A report on NPR's radio show On the Media details how papers that cater to growing immigrant populations are reporting wide readership despite the bleak financial climate.
On the Media's Brooke Gladstone interviewed Alberto Vourvoulias, the executive editor of the Spanish-language newspaper El Diario La Prensa, based in New York, who explained that the paper has been the fastest-growing newspaper in America two out of the last three years.
Vourvoulias credits El Diario's success partly due to the fact that the majority of its readers don't have desk jobs "which means they don't spend all day in front of a monitor checking up on Web sites to see what the latest news is," making a print edition of a paper a more convenient choice for El Diario's readers.

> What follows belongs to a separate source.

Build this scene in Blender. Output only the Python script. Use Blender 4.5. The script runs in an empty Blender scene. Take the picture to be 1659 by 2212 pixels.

Another way that El Diario breaks the traditional newspaper mold is that it isn't separated into the usual international, national and local desks. The paper treats both local and international stories the same way, serving the immigrant communities in New York that have links to different communities in Latin America.
Vourvoulias told On the Media that the major difference between ethnic papers and mainstream newspapers is that "most English language newspapers have tried to reach out to a very broad suburban middle-class audience, and as a result of that, working-class Americans have been left out of the coverage equation."
El Diario de La Prensa not only addresses the working class readership but also neighbourhoods where there is no coverage from the English language press. Vourvoulias told NPR the paper attempts to cover these areas that are absent from the pages of major newspapers.